### TASK BRIEF
Look through the data below and say how many of its lines contain "that", adding nothing else.

### TASK MATERIAL
______________________________
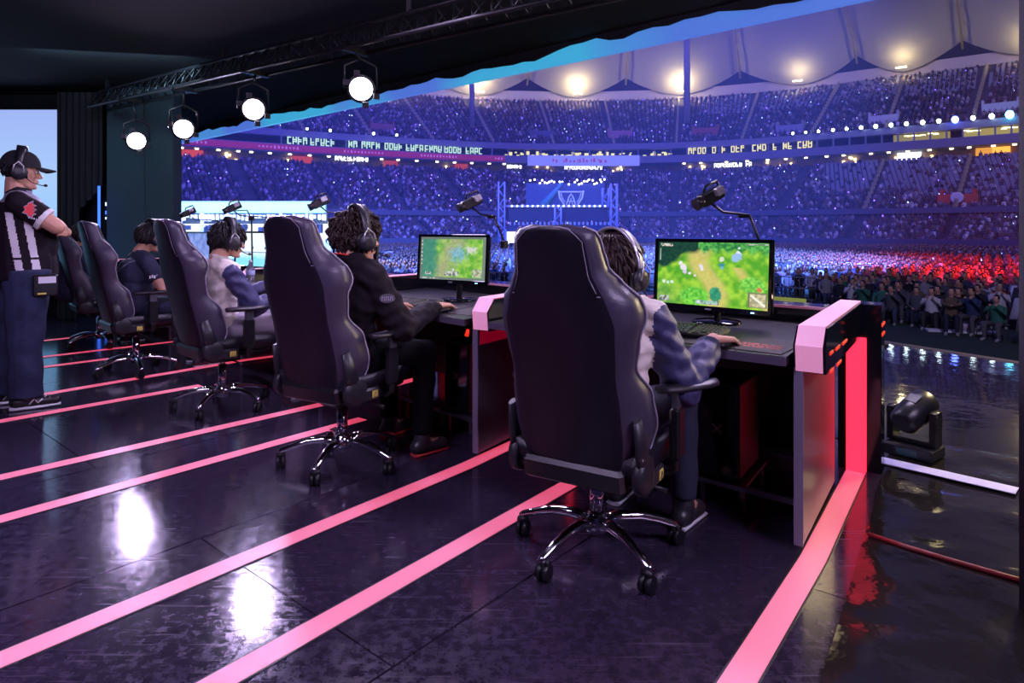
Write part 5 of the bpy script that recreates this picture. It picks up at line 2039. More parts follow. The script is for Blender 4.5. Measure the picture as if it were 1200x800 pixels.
class Body:
    """union of tapered capsules and ellipsoids fused into one continuous skin"""

    def __init__(s):
        s.b = MB()
        s.pr = []       # (p0, p1, r0, r1, material)

    def cap(s, p0, p1, r0, r1=None, mi=0, flat0=False, flat1=False, n=12):
        p0, p1 = Vector(p0), Vector(p1)
        r1 = r0 if r1 is None else r1
        d = p1 - p0
        L = d.length
        if L < 1e-5:
            return s.ell(p0, (r0, r0, r0), mi=mi)
        d.normalize()
        pts, rs = [], []
        if not flat0:
            for k in range(4):
                a = PI / 2 * (1 - k / 4)
                pts.append(p0 - d * r0 * math.sin(a)); rs.append(max(r0 * math.cos(a), r0 * .05))
        pts.append(p0); rs.append(r0)
        pts.append(p0.lerp(p1, .5)); rs.append((r0 + r1) / 2)
        pts.append(p1); rs.append(r1)
        if not flat1:
            for k in range(1, 5):
                a = PI / 2 * k / 4
                pts.append(p1 + d * r1 * math.sin(a)); rs.append(max(r1 * math.cos(a), r1 * .05))
        s.b.tube(pts, rs, n)
        s.pr.append((p0, p1, r0, r1, mi))
        return s

    def ell(s, c, r, rot=None, mi=0):
        s.b.ell(c, r, rot, 16, 12)
        c = Vector(c)
        # stand-in capsule for colouring: along the longest axis
        ax = max(range(3), key=lambda i: r[i])
        v = Vector((0, 0, 0)); mr = sorted(r)[1]
        v[ax] = max(r[ax] - mr, 0)
        if rot is not None:
            v = rot @ v
        s.pr.append((c - v, c + v, mr, mr, mi))
        return s

    def fuse(s, name, mats, parent, vox=.008, smooth=4, fn=None, disp=0.0, dscale=14, seed=0):
        me = s.b.mesh(name + '_src', mats[0])
        o = bpy.data.objects.new(name + '_src', me)
        COL.objects.link(o)
        m = o.modifiers.new('r', 'REMESH'); m.mode = 'VOXEL'; m.voxel_size = vox; m.use_smooth_shade = True
        if smooth:
            m = o.modifiers.new('s', 'SMOOTH'); m.factor = .5; m.iterations = smooth
        bpy.context.view_layer.update()
        dg = bpy.context.evaluated_depsgraph_get()
        me2 = bpy.data.meshes.new_from_object(o.evaluated_get(dg))
        bpy.data.objects.remove(o); bpy.data.meshes.remove(me)
        me2.name = name
        nv = len(me2.vertices)
        co = np.empty(nv * 3); me2.vertices.foreach_get('co', co); co = co.reshape(-1, 3)
        if disp:
            no = np.empty(nv * 3); me2.vertices.foreach_get('normal', no); no = no.reshape(-1, 3)
            ph = np.random.default_rng(seed).uniform(0, 6.28, 12)
            k = dscale
            wv = np.sin(co[:, 2] * k * 3.1 + 1.7 * np.sin(co[:, 0] * k + ph[0]) + 1.4 * np.sin(co[:, 1] * k * 1.1 + ph[1]) + ph[2])
            wv += .6 * np.sin(co[:, 0] * k * 2.6 + 1.9 * np.sin(co[:, 2] * k * 1.3 + ph[3]) + ph[4])
            wv += .5 * np.sin(co[:, 1] * k * 2.9 + 1.6 * np.sin(co[:, 2] * k * 1.7 + ph[5]) + ph[6])
            co = co + no * (wv * disp / 2)[:, None]
            me2.vertices.foreach_set('co', co.reshape(-1))
        me2.materials.clear()
        for m_ in mats:
            me2.materials.append(m_)
        if len(mats) > 1:
            nf = len(me2.polygons)
            c = np.empty(nf * 3); me2.polygons.foreach_get('center', c); c = c.reshape(-1, 3)
            best = np.full(nf, 1e9); mi = np.zeros(nf, np.int32)
            for (p0, p1, r0, r1, m_) in s.pr:
                a = np.array(p0); d = np.array(p1 - p0); L2 = max(float(d @ d), 1e-9)
                t = np.clip(((c - a) @ d) / L2, 0, 1)
                q = np.linalg.norm(c - a - t[:, None] * d, axis=1) - (r0 + (r1 - r0) * t)
                sel = q < best
                best[sel] = q[sel]; mi[sel] = m_
            if fn is not None:
                mi = fn(c, mi)
            me2.polygons.foreach_set('material_index', mi.astype(np.int32))
        me2.polygons.foreach_set('use_smooth', [True] * len(me2.polygons))
        me2.update()
        return link(name, me2, parent)


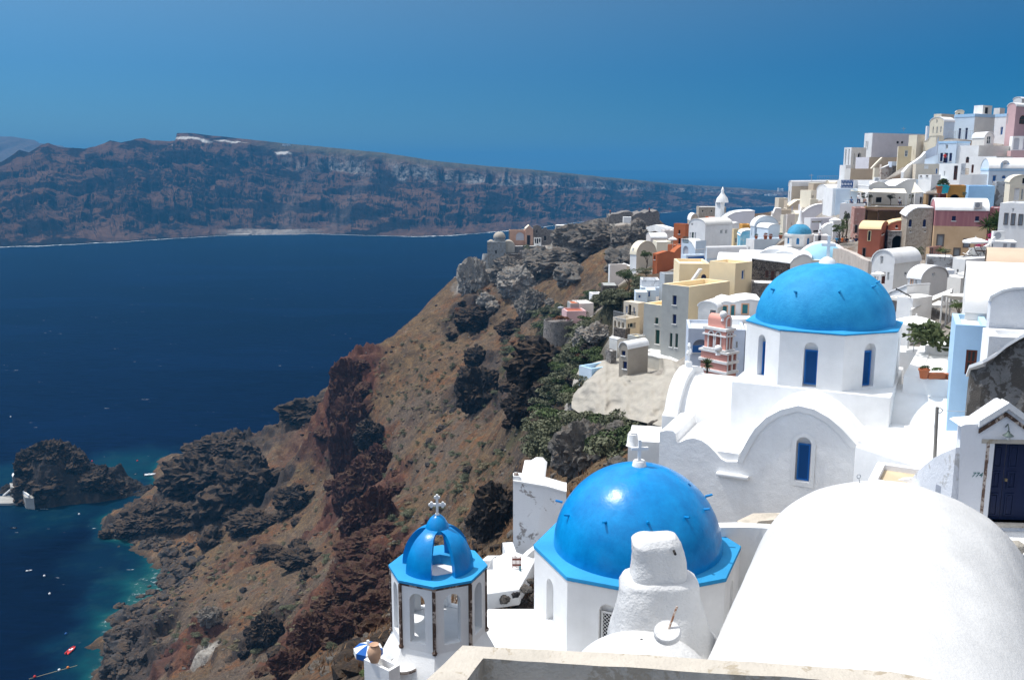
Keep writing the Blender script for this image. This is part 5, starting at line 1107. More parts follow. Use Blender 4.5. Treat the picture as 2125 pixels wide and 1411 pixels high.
# ---- middle right (crop c3)
CR(1650, 450, 4.41)
house('white vaulted house with arched front, door and three windows', (888, 700), 72, 38, 693, 1132, 432, OFFW, roof='vL', apex=318, lwall=WHITE, holes=[('L', 775, 362, 808, 432, 'd'), ('L', 718, 500, 746, 572, 'd'), ('L', 785, 508, 828, 612, 'D'), ('L', 838, 508, 864, 582, 'd'), ('R', 1000, 505, 1021, 531, 'k')])
house('little white vaulted house with a tiny blue window in its gable', (1143, 715), 62, 30, 1026, 1388, 578, OFFW, roof='vR', apex=470, lwall=WHITE, holes=[('R', 1255, 510, 1283, 546, 'b'), ('L', 1052, 568, 1080, 705, 'T'), ('L', 1093, 578, 1115, 652, 'd')])
house('white terrace block with thin black railing lines', (1060, 1000), 52, 35, 925, '2', 748, WHITE, par=.05, name='terrace', cat='terrace')
house('small white store with a grey window beside the big dome', (925, 905), 56, 30, 830, '3', 745, OFFW, lwall=OFFW, holes=[('L', 862, 780, 920, 850, 'q')], par=.05)
house('white step wall rising behind the black railed terrace', (1020, 730), 58, 25, 815, '2', 635, WHITE, roof='pL', prof=[(1020, 632), (970, 655), (880, 690), (815, 738)])
wallseg('curved dusty tan retaining wall behind the big dome', [(370, 290, 96), (440, 292, 92), (510, 318, 88), (580, 352, 84), (640, 385, 81), (700, 405, 78)], 9, .5, plaster('dusty_tan_wall', (.52, .46, .41), .12, streak=.25, dirt=.15, dirtc=(.36, .3, .26)), sm=60)
house('white patio wall with arched window between the vaults', (1530, 700), 74, 30, 1440, 1800, 390, WHITE, par=.06, holes=[('R', 1718, 458, 1757, 506, 'kA'), ('L', 1478, 478, 1497, 506, 'kA'), ('L', 1470, 555, 1495, 630, 'k')])
house('white courtyard house with parasol in front', (1505, 720), 66, 20, '2', 1640, 560, OFFW, par=.05)
house('stained white yard wall between the two vaulted houses', (1350, 700), 70, 10, '2', 1450, 488, STAIN, par=.05, name='garden_wall', cat='wall')
house('sand coloured barrel vault roof at the right edge', (1752, 540), 50, 0, '5', 2250, 520, plaster('sand_vault', (.56, .43, .32), .05), roof='vL', apex=330, rmat=plaster('sand_vault', (.56, .43, .32)), name='vaulted_house')
house('large white vaulted house with a round brown vent', (1553, 905), 41.5, 0, '7.5', 2300, 880, plaster('warm_white', (.78, .76, .73), .03), roof='vL', apex=500, rmat=plaster('warm_white', (.78, .76, .73)), name='vaulted_house', gp=False)
house('light blue house with a dark brown glazed door', (1428, 1460), 39, 2, '3.4', 1757, 985, LBLUE, lwall=LBLUE, rmat=plaster('warm_white', (.78, .76, .73)), holes=[('R', 1548, 1222, 1672, 1440, 'D')], par=.22, gp=False)
house('rough white stair house wall beside the light blue house', (1765, 1085), 36.5, 4, '1.2', 2260, 780, PALEB if 0 else plaster('rough_limewash', (.72, .73, .75), .05, bump=.9, fine=1.5), roof='pR', prof=[(1765, 775), (1800, 742), (1900, 690), (2000, 668), (2260, 650)], holes=[('R', 2055, 728, 2110, 1080, 'K')], gp=False)
house('white terrace parapet under the rough stair wall', (1745, 1420), 34.5, 6, '2', 2250, 1092, WROUGH, par=.3, pt=.4, name='terrace', cat='terrace', gp=False)
q = on_plane(1650+1733/4.41, 450+680/4.41, Vector((0, 38.6, 0)), Vector((0, 1, 0))); m = MB(); m.lathe([(0, .0), (.14, 0), (.16, .03), (.16, .06)], 10, (0, 0, 0)); o = m.build('vent', plaster('brown_vent', (.20, .12, .07), .1)); o.location = P(*px(1733, 678), 42.0); o.rotation_euler = (math.radians(60), 0, 0); tag(o, 'round brown vent hole in the side of the large white vault', 'vent')
# stained dark retaining wall, far right
DKST = plaster('blackened_wall', (.22, .21, .20), .18, dirt=.8, dirtc=(.085, .075, .065), bump=.9, streak=.2, fine=1.3)
wallseg('rising coping-capped wall with blackened stained plaster at the right edge', [(1652, 1500, 33.4), (1680, 1370, 32), (1760, 1310, 31.7), (1860, 1240, 31.5), (1960, 1160, 31.3), (2094, 1085, 31), (2250, 1010, 30.6)], 8, .5, DKST)
wallseg('white coping along the top of the blackened wall', [(1650, 1440, 33.2), (1680, 1362, 31.8), (1760, 1302, 31.5), (1860, 1232, 31.3), (1960, 1152, 31.1), (2094, 1077, 30.8), (2250, 1002, 30.4)], .12, .62, WHITE, name='coping', cat='coping')
# ---- patio right of the upper dome (crop c6)
CR(1700, 750, 3.713)
house('white patio terrace holding the row of terracotta pots', (632, 330), 41.5, -6, '9', 1215, 112, WHITE, par=.06, pt=.7, gp=False, name='terrace', cat='terrace')
CR(1650, 450, 4.41)
house('white seat wall at the back of the patio', (935, 1420), 50, -2, '2', 1410, 1235, WHITE, par=.02, name='garden_wall', cat='wall')
house('sloping white parapet behind the cactus', (930, 1240), 54, 6, '2', 1190, 1100, STAIN, roof='pR', prof=[(930, 1108), (1060, 1095), (1190, 1080)], name='garden_wall', cat='wall')
house('white planter box that holds the prickly pear', (1180, 1345), 47, 4, '2.2', 1415, 1180, WHITE, par=.2, name='planter', cat='planter')
# ---- middle left (crops c2, c4)
CR(1180, 560, 5.04)
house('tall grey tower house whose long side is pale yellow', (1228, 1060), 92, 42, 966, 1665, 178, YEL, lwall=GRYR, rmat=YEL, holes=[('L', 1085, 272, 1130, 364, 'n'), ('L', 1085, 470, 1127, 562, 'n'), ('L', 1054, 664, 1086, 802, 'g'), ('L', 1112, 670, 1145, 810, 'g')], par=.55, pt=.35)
house('lower grey wing of the tower house with two green windows', (985, 1060), 96.5, 42, 778, '5', 378, YEL, lwall=GRYR, rmat=YEL, holes=[('L', 902, 503, 938, 563, 'g'), ('L', 904, 632, 952, 770, 'g')], par=.5, pt=.35)
house('grey terrace bastion with a yellow deck at the foot of the tower house', (700, 1040), 95.5, 30, 612, 800, 700, GRYR, lwall=GRYR, rmat=YEL, par=.12)
house('stepped pale plinth under the grey tower house', (1240, 1110), 90.5, 42, 668, '3', 985, plaster('pale_plinth', (.52, .50, .45), .08), roof='pL', prof=[(1240, 1035), (1150, 1000), (985, 930), (960, 930), (880, 905), (668, 872)], name='plinth', cat='plinth')
house('beige hotel house with blue shutters and a small balcony', (720, 680), 105, 40, 572, 800, 350, TANL, lwall=TANL, rmat=TANL, holes=[('L', 592, 378, 616, 456, 'b'), ('L', 622, 368, 656, 516, 'k'), ('L', 672, 393, 693, 462, 'b')], par=.02)
house('beige balcony wing with square pillars and a lattice window', (598, 672), 101, 42, 462, 745, 515, TANL, holes=[('L', 474, 535, 497, 606, 'k'), ('L', 513, 545, 538, 613, 'k'), ('L', 553, 553, 580, 622, 'k'), ('R', 618, 550, 702, 622, 'd')], rec=.4, par=.5)
house('dark rubble base of the beige balcony wing', (590, 760), 100.5, 42, 470, 640, 620, STN, par=.05, name='stone_wall', cat='wall')
house('small brown-grey cottage with two navy shutters on the cliff edge', (615, 1100), 86, 42, 527, '3', 832, plaster('brown_grey_render', (.36, .32, .27), .08), roof='vL', apex=770, holes=[('L', 552, 850, 594, 892, 'n'), ('L', 565, 962, 610, 1030, 'n')])
house('low pale blue pool wall on the cliff edge', (240, 1070), 90, 35, '2', 530, 1035, LBLUE, par=.4, lwall=PALEB, name='pool_wall', cat='wall')
house('curved rubble stair wall above the blue pool wall', (440, 960), 92, 20, 385, 500, 850, STNG, name='garden_wall', cat='wall', par=.1)
house('white stair turret beside the beige balcony wing', (505, 850), 95, 35, 425, 610, 730, OFFW, roof='pR', prof=[(505, 735), (540, 720), (610, 735)], name='stair_turret', cat='stairs')
house('blue-grey house with a wide arched window', (1236, 1120), 80, 2, '5', 1530, 612, BLGR, holes=[('R', 1296, 730, 1464, 862, 'SA')], par=.3, rec=.8)
house('blue-grey house wing behind the pink bell tower', (1530, 1120), 79.5, 2, '5', 1838, 620, BLGR, par=.3, holes=[('R', 1745, 750, 1772, 822, 'd')])
house('shadowed white passage with a blue door beside the big church', (1838, 1120), 78, 2, '5', 1925, 660, WHITE, holes=[('R', 1842, 740, 1890, 880, 'B')], par=.1)
house('white house with teal shutters in peach frames', (1560, 660), 86, 4, '4.5', 2010, 352, WHITE, roof='pR', prof=[(1560, 360), (1640, 335), (1720, 350), (1800, 330), (1900, 318), (2010, 335)], rmat=WHITE, holes=[('R', 1605, 380, 1656, 457, 't'), ('R', 1694, 373, 1737, 522, 'T'), ('R', 1814, 363, 1876, 460, 't')])
house('rounded white end room with a small peach framed window', (1545, 660), 85, 55, 1350, '3', 400, OFFW, roof='vL', apex=345, holes=[('L', 1490, 432, 1530, 482, 'q')], lwall=OFFW)
house('lower white wall in front of the teal shutters', (1690, 800), 83.5, 2, '2', 1905, 512, WHITE, par=.1, name='garden_wall', cat='wall')
m = MB(); A = P(*px(1296, 862), 79.3); B = P(*px(1464, 862), 79.3); m.box((A+B)/2+Z*.3, ((B-A).length, .08, .62)); tag(m.build('balustrade', BLUEP, loc=A), 'blue pierced balustrade in the wide arched window', 'balustrade')
CR(1250, 400, 4.70)
house('upper pale yellow block with a blue framed window on its right side', (1284, 1040), 98, 40, 1040, 1453, 688, YEL, rmat=YEL, holes=[('R', 1356, 753, 1390, 850, 'b')], par=.3)
house('yellow terrace room with a navy arched door and white steps', (745, 930), 104, 6, '6', 1046, 692, YEL, rmat=YEL, holes=[('R', 962, 796, 1014, 886, 'NA')], par=.3)
m = MB(); A0 = Q(880, 900, 102.5); st = empty('stairs', A0, 'white outdoor steps climbing the yellow terrace wall', 'stairs')
for i in range(9): m.box(A0+X*(.10*i)+Yv*.0+Z*(.15*i+.55), (.30, .8, .15))
m.build('steps', WHITE, st)
house('grey cement house behind the yellow block', (600, 1060), 113, 8, 555, 760, 792, plaster('bluish_cement', (.38, .41, .44), .08), par=.15)
house('pale blue whitewashed hut among the bushes', (382, 960), 120, 4, '3', 556, 850, STAIN)
house('lower step of the pale blue hut', (376, 990), 119, 4, '2', 560, 925, PALEB, par=.05, name='terrace', cat='terrace')
house('tiny white hut with a blue door', (325, 1035), 112, 4, '2.5', 440, 970, PALEB, holes=[('R', 345, 995, 380, 1033, 'b')], par=.05)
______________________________
### RESULT FOR THIS EXERCISE
2